Quote all of the data exactly as given. Skip every picture it contains.

+++ Entries

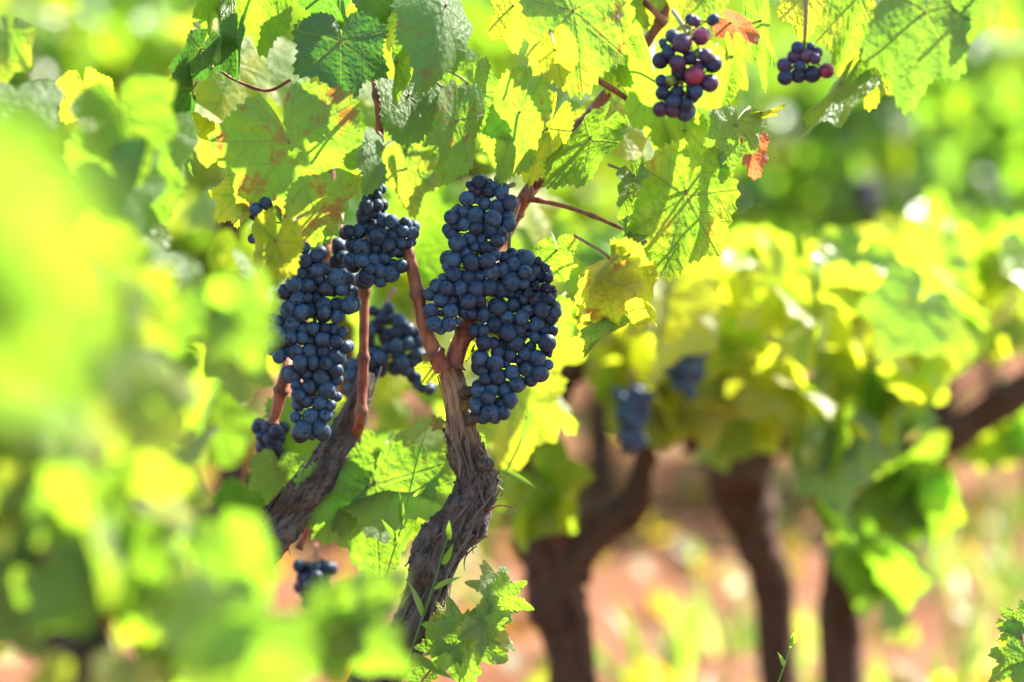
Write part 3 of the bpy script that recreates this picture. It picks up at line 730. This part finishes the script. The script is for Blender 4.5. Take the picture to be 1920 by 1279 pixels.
# below the bunches, behind the trunk
HL(702,912, 712,1110, .10,.10, roll=4, yel=.12, brown=.25, curl=.35, bend=.2, na=150, nr=14, label='big shaded green leaf with brownish yellow patches behind the trunk')
HL(745,880, 845,935, .12,.06, roll=-25, yel=.1, brown=0, bend=.9)
HL(630,905, 650,1010, .09,.1, roll=-20, yel=-.05, brown=.05)
HL(655,860, 700,930, .14,.14, roll=10, yel=.1, brown=0)
HL(570,800, 540,905, .16,.16, roll=10, yel=-.1, brown=0)
HL(520,880, 515,960, .12,.12, roll=-10, yel=-.05, brown=0)
HL(812,690, 790,720, .06,.06, roll=20, yel=.7, brown=.2)
HL(1045,470, 1055,530, .06,.06, roll=20, yel=.3, brown=0)
HL(1040,590, 1048,660, .08,.08, roll=40, yel=.3, brown=0)
HL(870,640, 905,665, .03,.03, roll=20, yel=.8, brown=.2)
# unnamed leaves filling the crown behind the bunches
rl = np.random.default_rng(11)
def filler(n, x0, x1, y0, y1, d0, d1, yl, smin=.05, smax=.08):
    for _ in range(n):
        mb = MB(); d = FOCUS + rl.uniform(d0, d1)
        c = P(rl.uniform(x0, x1), rl.uniform(y0, y1), d)
        far_leaf(mb, c, rl.uniform(smin, smax), rl, yl + rl.normal() * .25, (rl.normal() * .8, -.6, 0), na=84, nr=7)
        mb.build('leaf', LEAF, vine)
filler(12, 350, 1350, -60, 260, .1, .35, .45)
filler(10, 560, 1010, 640, 880, .25, .7, .5)
filler(8, 620, 1000, 380, 620, .3, .7, .15)
mb = MB()
for _ in range(18):  # unseen leaves above the view, added to shade the grapes
    d = FOCUS + rl.uniform(.05, .7)
    y = rl.uniform(-700, -110)
    far_leaf(mb, P(rl.uniform(150, 2100), y, d), rl.uniform(.05, .085), rl, .35 + rl.normal() * .3, (rl.normal(), rl.normal(), 0), na=40, nr=4)
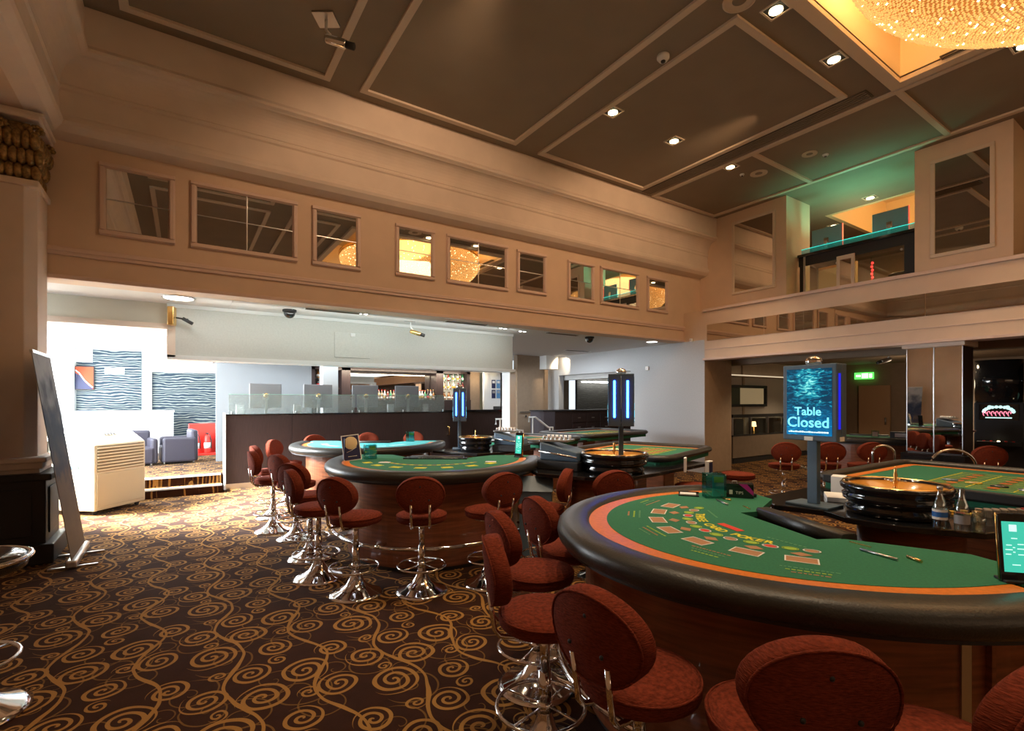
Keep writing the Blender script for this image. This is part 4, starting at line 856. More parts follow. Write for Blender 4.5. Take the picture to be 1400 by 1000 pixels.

++++++

**The answer**.
Write part 3 of the bpy script that recreates this picture. It picks up at line 730. This part finishes the script. The script is for Blender 4.5. Take the picture to be 1920 by 1279 pixels.
# below the bunches, behind the trunk
HL(702,912, 712,1110, .10,.10, roll=4, yel=.12, brown=.25, curl=.35, bend=.2, na=150, nr=14, label='big shaded green leaf with brownish yellow patches behind the trunk')
HL(745,880, 845,935, .12,.06, roll=-25, yel=.1, brown=0, bend=.9)
HL(630,905, 650,1010, .09,.1, roll=-20, yel=-.05, brown=.05)
HL(655,860, 700,930, .14,.14, roll=10, yel=.1, brown=0)
HL(570,800, 540,905, .16,.16, roll=10, yel=-.1, brown=0)
HL(520,880, 515,960, .12,.12, roll=-10, yel=-.05, brown=0)
HL(812,690, 790,720, .06,.06, roll=20, yel=.7, brown=.2)
HL(1045,470, 1055,530, .06,.06, roll=20, yel=.3, brown=0)
HL(1040,590, 1048,660, .08,.08, roll=40, yel=.3, brown=0)
HL(870,640, 905,665, .03,.03, roll=20, yel=.8, brown=.2)
# unnamed leaves filling the crown behind the bunches
rl = np.random.default_rng(11)
def filler(n, x0, x1, y0, y1, d0, d1, yl, smin=.05, smax=.08):
    for _ in range(n):
        mb = MB(); d = FOCUS + rl.uniform(d0, d1)
        c = P(rl.uniform(x0, x1), rl.uniform(y0, y1), d)
        far_leaf(mb, c, rl.uniform(smin, smax), rl, yl + rl.normal() * .25, (rl.normal() * .8, -.6, 0), na=84, nr=7)
        mb.build('leaf', LEAF, vine)
filler(12, 350, 1350, -60, 260, .1, .35, .45)
filler(10, 560, 1010, 640, 880, .25, .7, .5)
filler(8, 620, 1000, 380, 620, .3, .7, .15)
mb = MB()
for _ in range(18):  # unseen leaves above the view, added to shade the grapes
    d = FOCUS + rl.uniform(.05, .7)
    y = rl.uniform(-700, -110)
    far_leaf(mb, P(rl.uniform(150, 2100), y, d), rl.uniform(.05, .085), rl, .35 + rl.normal() * .3, (rl.normal(), rl.normal(), 0), na=40, nr=4)
Keep writing the Blender script for this image. This is part 4, starting at line 856. More parts follow. Write for Blender 4.5. Take the picture to be 1400 by 1000 pixels.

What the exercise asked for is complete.